The Maneater

In Senate race, McCaskill leads Akin in fundraising and polls

McCaskill raised $5.8 million in the third quarter and leads Akin by 6 percent in recent polls.

Rep. Todd Akin discusses his Senate bid Friday at the Columbia Holiday Inn Executive Center. So far, Akin's campaign has raised only $2.2 million compared to Sen. Claire McCaskill's $12.5 million. Maneater File Photo

As the race for the Missouri U.S. Senate seat enters its final weeks, incumbent Democratic Sen. Claire McCaskill has vastly out-fundraised her opponent, Republican Rep. Todd Akin.

McCaskill announced in an Oct. 3 tweet that her campaign had raised $5.8 million in in the third quarter. The $5.8 million reflects funds raised in July, August and September 2012.

Akin has not yet released his third quarter fundraising figures but recently celebrated raising $1 million through online donations. Akin appealed to individuals on Twitter, encouraging them to donate as little as $3 to the campaign.
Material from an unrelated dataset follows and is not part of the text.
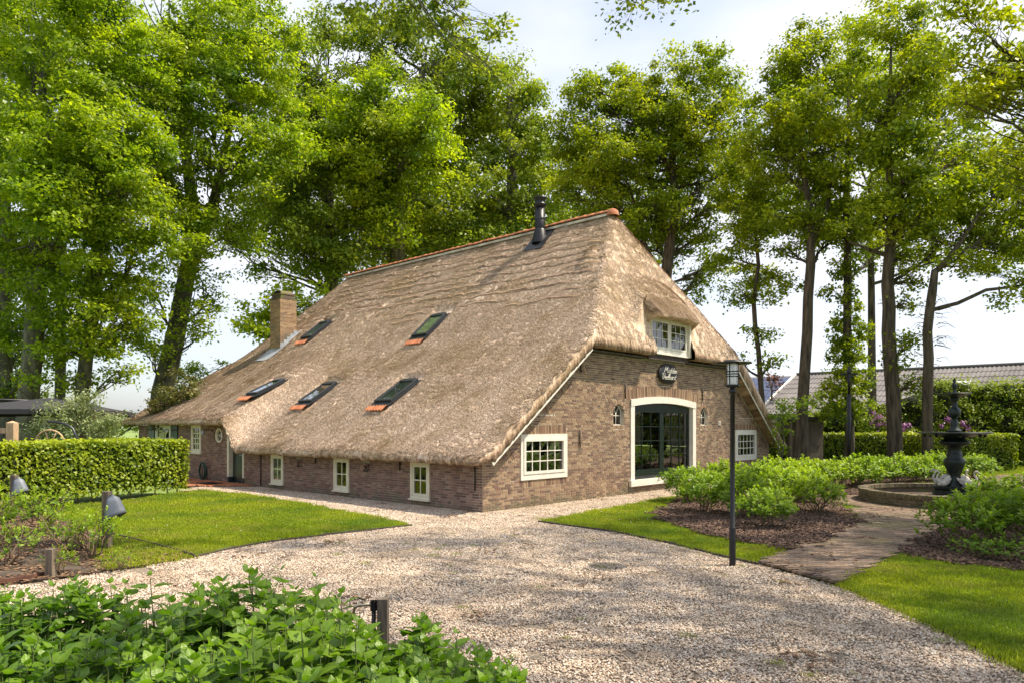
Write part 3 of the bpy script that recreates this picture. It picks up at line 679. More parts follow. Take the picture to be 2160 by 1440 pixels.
for r in range(nz):
    z = .01 + r * (BH + BG) + BH / 2; off = (r % 2) * BL * .5 + random.uniform(0, .03)
    if z + BH / 2 > 4.02: break
    zt = z + BH / 2; e0 = slope_u(zt) if zt > 1.13 else 0
    for za, zb, x0, x1, xq, L in teeth:
        if za <= z <= zb: e0 = max(e0, xq + (x1 - xq) * (z - za) / (zb - za) + .01)
    e0 = max(e0, .0); lo, hi = e0, WID - e0
    holes = []
    for o in GAB:
        if o['k'] == 'win' and o['z0'] - .005 < z + BH / 2 and z - BH / 2 < o['z1'] + .005: holes.append((o['u0'] - .005, o['u1'] + .005))
        if o['k'] == 'door' and o['z0'] < z + BH / 2 and z - BH / 2 < 2.90: holes.append((o['u0'] - .005, o['u1'] + .005))
        if o['k'] == 'arch':
            uc = (o['u0'] + o['u1']) / 2; hw_ = .27; zc = o['z1'] - .27
            if o['z0'] < z + BH / 2 and z < zc: holes.append((uc - hw_, uc + hw_))
            elif zc <= z < zc + .40: holes.append((uc - math.sqrt(.40 ** 2 - (z - zc) ** 2), uc + math.sqrt(.40 ** 2 - (z - zc) ** 2)))
            if o['z0'] - .11 < z < o['z0']: holes.append((uc - .3, uc + .3))
    for a, b, z0, z1 in lintels + sills:
        if a > 5 and a < 10 and z0 > 2:
            if z > 2.74 and z - BH / 2 < 3.22: hf_ = 2.2 * min(1, math.sqrt(max(0, (3.235 - z - BH / 2) / .14)) / 1.12); holes.append((8.085 - hf_, 8.085 + hf_))
        elif z0 - .005 < z < z1 + .004: holes.append((a, b))
    x = lo - off
    while x < hi:
        l = BL if random.random() > .12 else BL * .5
        a = max(x, lo); b = min(x + l, hi)
        if b - a > .035:
            for p, q_ in sub_int(a, b, holes):
                if q_ - p > .03: bricks.append(((p + q_) / 2, z, q_ - p - BG * .4, BH, 0))
        x += l + BG
for mir in (0, 1):                          # braided brick triangles along the slope
    for za, zb, x0, x1, xq, L in teeth:
        n = round(L / (BH + BG)); ct = L / n
        for k in range(n):
            t = (k + .5) * ct; dep = t * math.tan(ang)
            d = 0
            while d < dep - .03:
                l = min(BL, dep - d)
                px_ = x0 + t * math.cos(ang) + (d + l / 2) * math.sin(ang); pz_ = za + t * math.sin(ang) - (d + l / 2) * math.cos(ang)
                bricks.append((WID - px_ if mir else px_, pz_, l - BG, BH, (math.pi / 2 - ang) if mir else (ang - math.pi / 2))); d += BL
def soldier(a, b, z0, z1, arch=None):
    n = int((b - a) / (BH + BG)); st = (b - a) / n
    for k in range(n):
        x = a + (k + .5) * st; zo = 0; an = math.pi / 2
        if arch: m = (x - 8.085) / 1.965; zo = -.14 * m * m; an += m * -.12
        bricks.append((x, (z0 + z1) / 2 + zo, z1 - z0 - .004, st - BG, an))
for a, b, z0, z1 in lintels: soldier(a, b, z0 + .01, z1, arch=(a > 5 and a < 10))
for a, b, z0, z1 in sills: soldier(a, b, z0, z1 - .008)
for o in GAB:
    if o['k'] == 'arch':
        uc = (o['u0'] + o['u1']) / 2; zc = o['z1'] - .27; soldier(uc - .3, uc + .3, o['z0'] - .105, o['z0'] - .005)
        for k in range(14):
            t = math.pi * (k + .5) / 14; bricks.append((uc + .335 * math.cos(t), zc + .335 * math.sin(t), .115, .06, t))
def put_bricks(lst, wall, mat, mapf, nsingle, key):
    """the bricks that show largest are parts of the wall, the rest one joined part"""
    lst = sorted(lst, key=key); kinds = []
    for k in range(10):
        mb = MB().box((0, 0, 0), (1, 1, 1), tone=k / 9); mb.v = [(x + random.uniform(-.012, .012), y, z + random.uniform(-.04, .04)) for x, y, z in mb.v]; kinds.append(mb.mesh('brick_kind', mat))
    big = MB()
    for i, (x, z, l, h_, an) in enumerate(lst):
        pr = .009 + random.gauss(0, .0022)
        loc, rot = mapf(x, z, pr, an)
        if i < nsingle:
            o = link('brick', random.choice(kinds), wall, loc, rot.to_euler()); o.scale = (l, .03, h_)
        else: big.box(loc, (l, .03, h_), rot)
    big.obj('brickwork', mat, wall, kind='stuff')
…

Akin’s full third quarter fundraising figures will be available on Oct. 15, when financing reports are due to the Federal Elections Commission.

So far McCaskill’s campaign has out-fundraised and out-spent Akin by a significant margin. McCaskill has raised more than $12.5 million and spent more than $9 million during the campaign. In contrast, Akin has raised and spent about $2.2 million, according to fundraising data from the Center for Responsive Politics.

In the second quarter, McCaskill raised $2.6 million. Akin raised $283,742 in the same quarter, according to the FEC.

On Aug. 19, Akin made a controversial statement about “legitimate rape” during a television interview, which propelled the race into the national spotlight and led some GOP leaders to call for Akin to withdraw from the race.

“Everything about this race is going to be about that (legitimate rape) issue until Election Day," MU political science professor Marvin Overby said. "Even if you believe it, it’s such a foolish thing to say in the middle of a campaign."

Akin’s fundraising power was greatly diminished after major backers like the Republican National Commission and conservative super-PAC American Crossroads withdrew their financial support from his campaign. In recent weeks, he has re-gained some support from conservative groups. FEC data from Oct. 1 indicates that PACs have donated more than $372,000 to his campaign.

In previous races, Akin has still emerged victorious despite fundraising limitations. In the Republican primary, he beat out John Brunner despite being outspent by a margin of nearly three-to-one.

“Akin is kind of an odd candidate in that he has done reasonably well in the past even when he has been outspent,” Overby said.

Overby said although Akin is expected to capture the votes of Missouri’s bloc of Christian evangelicals, his limited funding may cause him to lag among other voting groups.

“It helps to have money,” Overby said. “Especially when you’re in a position like Akin where you’ve got to appeal to the moderate voters, the independent voters and the female voters that you’re not the bogeyman that the McCaskill campaign has made him out to be.”

Through Sept. 27, Akin spent about $884,000 on advertising. McCaskill, in contrast, has spent $5.1 million, according to the Center for Responsive Politics.

Rasmussen and Public Policy Polling polls conducted during the first days in October both show McCaskill leading Akin by 6 percent.

Prior to Akin’s legitimate rape comment, the same polls showed Akin leading by an average of 4 percent between March and July, according to Real Clear Politics.

“McCaskill was the most vulnerable democratic incumbent running for re-election this year," Overby said. "(Akin’s comment) made her more than competitive — it’s probably put her in the driver’s seat for this race."